THE continuing renaissance of all that's homemade and home-grown was in evidence at one of the most fiercely traditional rural shows on the calendar.

For the second year in succession at the Rosedale Show, in the heart of the North York Moors, there were record entries in the industrial classes, forcing judges to decide between 1,600 creations ranging from pin cushions to liqueurs.

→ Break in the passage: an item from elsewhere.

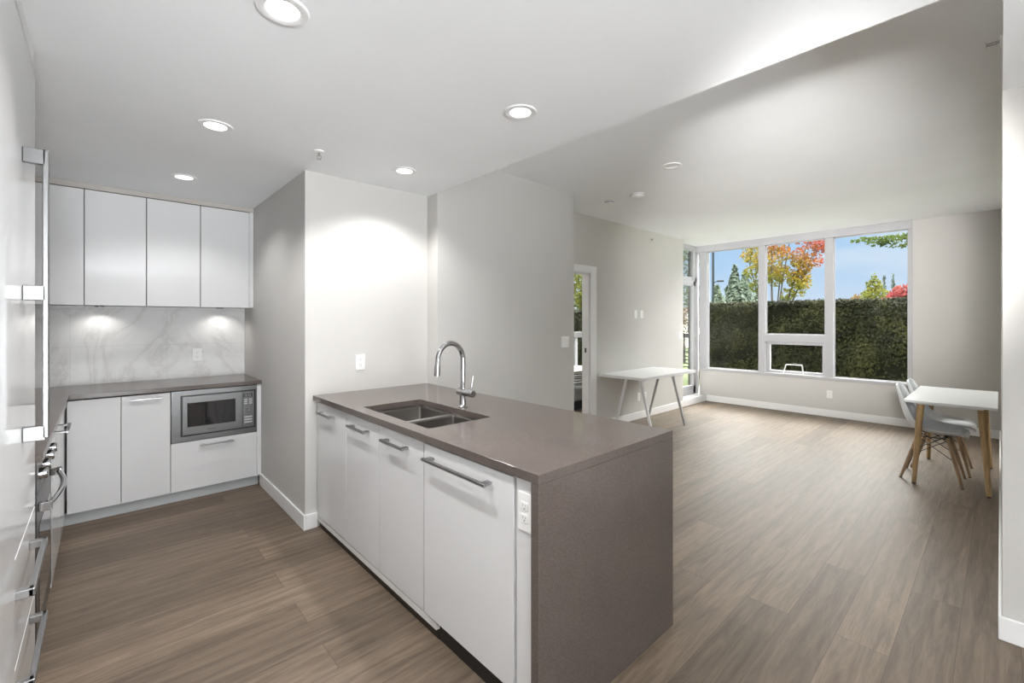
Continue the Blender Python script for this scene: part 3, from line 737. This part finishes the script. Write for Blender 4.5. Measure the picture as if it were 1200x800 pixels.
# ------------------------------------------------------------------ chairs
def make_chair(loc, rz, label):
    t = thing('shell_chair', label, 'chair', loc, 'shell chairs at the dining table', rz)
    prof = [(-.262, .832, .085), (-.258, .824, .125), (-.252, .80, .165), (-.243, .76, .190), (-.228, .69, .208), (-.212, .62, .219), (-.196, .56, .226), (-.172, .505, .231),
            (-.132, .462, .234), (-.075, .438, .236), (0, .428, .237), (.08, .430, .236), (.145, .438, .229), (.185, .438, .214), (.208, .428, .190), (.218, .412, .150), (.220, .404, .10)]
    bm = bmesh.new(); NT = 18; rows = []
    n = len(prof)
    for i, (x, z, wd) in enumerate(prof):
        a = Vector((prof[min(i+1, n-1)][0]-prof[max(i-1, 0)][0], 0, prof[min(i+1, n-1)][1]-prof[max(i-1, 0)][1])).normalized()
        nr = Vector((-a.z, 0, a.x)); nr = nr if nr.z > 0 or nr.x > 0 else -nr
        if nr.x < 0 and i < 8: nr = -nr
        f = i/(n-1)
        lift = (.02, .025, .032, .041, .050, .058, .066, .071, .069, .061, .051, .042, .034, .027, .021, .015, .009)[i]
        if i >= 12: nr = nr.lerp(Vector((.25, 0, .97)), min(1, (i-11)/3)).normalized()
        row = []
        for k in range(NT+1):
            tt = -1+2*k/NT
            p = Vector((x, .94*wd*math.sin(tt*PI/2*.98)/math.sin(PI/2*.98), z)) + nr*lift*abs(tt)**2.6
            row.append(bm.verts.new(p))
        rows.append(row)
    for a, b in zip(rows, rows[1:]):
        for k in range(NT): bm.faces.new((a[k], a[k+1], b[k+1], b[k])).smooth = True
    bmesh.ops.recalc_face_normals(bm, faces=bm.faces)
    me = bpy.data.meshes.new('seat_shell'); bm.to_mesh(me); bm.free(); me.materials.append(M_CHAIR)
    s_ = bpy.data.objects.new('seat_shell', me); COL.objects.link(s_); s_.parent = t
    q = s_.modifiers.new('round', 'SUBSURF'); q.levels = 1; q.render_levels = 2
    q = s_.modifiers.new('thick', 'SOLIDIFY'); q.thickness = .007; q.offset = 0
    tops, feet = {}, {}
    for i, sx in enumerate((1, -1)):
        for j, sy in enumerate((1, -1)):
            tp = Vector((sx*.095, sy*.115, .402)); ft = Vector((sx*.20-.012, sy*.188, 0))
            md = tp.lerp(ft, .45); tops[(sx, sy)] = tp; feet[(sx, sy)] = ft
            l = MB().tube([tp, md, ft+Vector((0, 0, .004))], [.0125, .0155, .0105], 16).build('leg', M_BEECH, t, local=True)
            MB().cyl(ft+Vector((0, 0, .006)), ft, .0105, .010).build('foot_cap', M_BLACK, l, local=True)
    mb = MB()
    def at(sx, sy, f): return tops[(sx, sy)].lerp(feet[(sx, sy)], f)
    for (a, b) in (((1, 1), (1, -1)), ((-1, 1), (-1, -1)), ((1, 1), (-1, 1)), ((1, -1), (-1, -1))):
        mb.tube([at(*a, .05), at(*b, .48)], .0032, 8).tube([at(*b, .05), at(*a, .48)], .0032, 8)
    mb.tube([at(1, 1, .03), at(1, -1, .03), at(-1, -1, .03), at(-1, 1, .03), at(1, 1, .03)], .005, 8)
    mb.build('wire_brace', M_WIRE, t, local=True)
    for sx in (1, -1):
        for sy in (1, -1):
            MB().cyl((sx*.085, sy*.10, .392), (sx*.085, sy*.10, .424), .014, .017, 14).build('seat_mount', M_BLACK, t, local=True)
    return t
ch1 = make_chair((5.575, .405, 0), -PI/2, 'white shell chair with dowel legs at the dining table, the one nearer the kitchen')
ch2 = dup(ch1, (6.025, .375, 0), 'white shell chair with dowel legs at the dining table, the one nearer the window wall')

# ------------------------------------------------------------------ bedroom
lamp('bedroom_fill', 'POINT', (4.6, 5.6, 2.45), 70, shadow_soft_size=.12, color=(1, .98, .95))  # unseen fill light added to brighten the bedroom
bd = thing('bed', 'low bed with grey mattress and navy base seen through the doorway', 'bed', (6.3, 5.3, 0))
MB().box(5.50, 6.95, 4.55, 6.3, .02, .15, .01).build('base', mat('navy_fabric', (.012, .016, .026), .8), bd)
MB().box(5.48, 6.97, 4.53, 6.3, .15, .39, .05, seg=4).build('mattress', mat('grey_sheet', (.22, .225, .23), .8), bd)
def striped():
    m = mat('striped_blanket', (.3, .3, .3), .8); t, b = nodes(m)
    wv = t.nodes.new('ShaderNodeTexWave'); wv.inputs['Scale'].default_value = 9; wv.bands_direction = 'Z'; wv.inputs['Distortion'].default_value = 2.5
    t.links.new(tex_coord(t, kind='World'), wv.inputs['Vector'])
    t.links.new(cramp(t, wv.outputs['Fac'], [(.35, (.08, .08, .085)), (.55, (.62, .62, .62))]), b.inputs['Base Color']); return m
bl = MB()
for k, (zz, hh, ins) in enumerate(((.39, .05, 0), (.44, .05, .02), (.49, .06, .03), (.55, .06, .05))):
    bl.box(5.58+ins, 6.5-ins, 4.60+ins, 5.5-ins, zz, zz+hh, .022, seg=3)
tag(bl.build('folded_blanket', striped()), 'striped grey and white folded blanket lying on the bed', 'blanket')

# ------------------------------------------------------------------ outdoors
def grass_mat():
    m = mat('lawn_grass', (.1, .16, .03), .9); t, b = nodes(m)
    v = tex_coord(t, kind='World'); n = noise(t, v, 5, 6, .7)
    t.links.new(cramp(t, n, [(.3, (0.045, 0.075, 0.013)), (.6, (0.100, 0.140, 0.030)), (.8, (0.150, 0.180, 0.050))]), b.inputs['Base Color']); return m
struct('ground_outside', MB().box(XW+.2, 90, -60, 120, -.3, -.06).box(7.14, XW+.2, 3.82, 3.84, -.3, -.06), grass_mat(), label='green lawn outside')

struct('reflector', MB().box(XW+.2, 9.9, -6, 4.6, -.12, -.04), paint('pale_reflector', (.55, .54, .52), .8), label='unseen added pale patio between the window and the hedge')  # slab added to bounce daylight up onto the living room ceiling
def leaves(mb, n, size, sampler, m=None, up=.3):
    bm = mb.bm; mi = mb._mi(m)
    for _ in range(n):
        p, nrm = sampler()
        d = Vector((random.gauss(0, 1), random.gauss(0, 1), random.gauss(0, 1)+up)).normalized() if nrm is None else (Vector(nrm)*1.1+Vector((random.gauss(0, .6), random.gauss(0, .6), random.gauss(0, .6)))).normalized()
        a = d.orthogonal().normalized(); a.rotate(Matrix.Rotation(random.uniform(0, 2*PI), 3, d)); b = d.cross(a)
        sz = size*random.uniform(.6, 1.35)
        q = [p+a*sz, p+b*sz*.5+d*sz*.12, p-a*sz, p-b*sz*.5+d*sz*.12]
        f = bm.faces.new([bm.verts.new(v) for v in q]); f.material_index = mi
M_HEDGE = leaf('hedge_leaves', [(.25, (0.0037, 0.0050, 0.0015)), (.5, (0.0137, 0.0156, 0.0042)), (.75, (0.0450, 0.0462, 0.0137))], scale=2.0, trans=.15)
M_HEDGECORE = mat('hedge_core', (.003, .0035, .0015), .9, spec=.05)
def hedge(x0, x1, y0, y1, zt, label, n):
    t = thing('hedge', label, 'hedge', (x0, (y0+y1)/2, -.06))
    MB().box(x0+.10, x1, y0+.05, y1-.05, -.06, zt-.10).build('woody_core', M_HEDGECORE, t)
    def samp():
        u = random.random(); y = random.uniform(y0, y1)
        if u < .72:
            z = random.uniform(-.05, zt)
            return Vector((x0+.06+.05*math.sin(y*5+z*3)+.04*math.sin(z*9+y*2)+random.uniform(-.05, .08)+max(0, z-zt+.12)*.8, y, z)), (-1, 0, .25 if z < zt-.12 else 1.4)
        if u < .92: return Vector((random.uniform(x0, x1), y, zt-.05+random.gauss(0, .025))), (0, 0, 1)
        if u < .96: return Vector((random.uniform(x0, x1), y0+random.uniform(-.04, .06), random.uniform(0, zt))), (0, -1, 0)
        return Vector((random.uniform(x0, x1), y1+random.uniform(-.06, .04), random.uniform(0, zt))), (0, 1, 0)
    mb = MB(); leaves(mb, n, .027, samp); mb.build('foliage', M_HEDGE, t, normals=False)
hedge(10.0, 11.0, -.6, 4.62, 1.835, 'tall clipped dark green hedge across the big window', 60000)
hedge(10.0, 11.0, 6.75, 11.0, 1.78, 'clipped dark green hedge seen through the bedroom window', 16000)

M_BARK = mat('grey_brown_bark', (.03, .023, .018), .9)
def tree(name, label, cat, base, trunk_h, blobs, n, size, m, stems=(), group=None, trunk_r=.12):
    t = thing(name, label, cat, base, group)
    mb = MB(); b = Vector(base)
    mb.tube([b, b+Vector((.03, .02, trunk_h*.5)), b+Vector((0, 0, trunk_h))], [trunk_r, trunk_r*.8, trunk_r*.6], 10)
    for (p0, p1, r) in stems: mb.tube([Vector(p0), (Vector(p0)+Vector(p1))/2+Vector((0, .03, .05)), Vector(p1)], [r, r*.7, r*.3], 8)
    mb.build('trunk', M_BARK, t)
    vol = [(bl_[3]*bl_[4]*bl_[5])**.7 for bl_ in blobs]
    def samp():
        c = random.choices(blobs, vol)[0]
        while True:
            v = Vector((random.uniform(-1, 1), random.uniform(-1, 1), random.uniform(-1, 1)))
            if v.length < 1 and random.random() < .25+.75*v.length: break
        return Vector((c[0]+v.x*c[3], c[1]+v.y*c[4], c[2]+v.z*c[5])), None
    mb = MB(); leaves(mb, n, size, samp); mb.build('crown', m, t, normals=False)
# maple: fan of stems from behind the hedge
M_MAPLE = leaf('maple_autumn_leaves', [(.15, (0.0585, 0.0702, 0.0117)), (.42, (0.1469, 0.1235, 0.0169)), (.62, (0.1820, 0.0884, 0.0208)), (.85, (0.1820, 0.0416, 0.0273))], axis_mix=(0, -.22, .30, (15, 4.45, 3.08)), scale=1.4, trans=.45)
mbs = (15.0, 4.62, -.06)
stems = []; blobs = []
for (ty, tz, tx) in ((5.55, 3.9, 15.2), (5.35, 4.1, 15.3), (5.05, 4.4, 14.8), (4.72, 4.8, 15.1), (4.35, 4.7, 15.4), (4.0, 4.5, 14.7), (3.65, 4.2, 15.2), (3.35, 4.0, 15.0), (3.5, 3.55, 15.1), (4.55, 4.2, 14.6), (3.85, 3.3, 15.0)):
    stems.append(((15.0, 4.62+random.uniform(-.05, .05), .7), (tx, ty, tz), .026))
    for f in (.55, .7, .85, 1.0):
        c = Vector((15.0, 4.62, .7)).lerp(Vector((tx, ty, tz)), f)
        blobs.append((c.x, c.y+random.uniform(-.1, .1), c.z+.05, .34, .16+.08*f, .22))
tree('maple_tree', 'autumn maple with green yellow and red leaves behind the hedge', 'tree', mbs, 1.5, blobs, 5200, .052, M_MAPLE, stems, trunk_r=.05)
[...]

When judging was completed, the emergence of the sun on the ampitheatre-like showground at Rosedale Abbey and the melodies of the 20-strong Malton White Star Band did not hold back many of the 4,500 visitors from surging in to the industrial marquee to admire the array of creativity.

Loading article content

The show's president, Diane Hughes, a former headteacher of Rosedale Abbey School, said the event's importance to the area was reflected in the competitiveness of the classes.

She said: "As a teacher, I love the children's classes.

"We worked so hard so that every child had something in the show."

While Jimmy Fawcett, of Sand Hutton, near York, triumphed in the commercial cattle section with his 11-month-old pure limousin steer, Steven Kirby, of Ainderby Steeple, near Northallerton scored his fifth interbreed championship of the season with a home-bred shearling ewe.

Ahead of helping judge the fancy dress on horseback contest, Thirsk and Malton MP Anne McIntosh paid tribute to the efforts of the show's organisers.

She said: "This sums up rural life in North Yorkshire and shows the confidence there is in the future of farming in the area."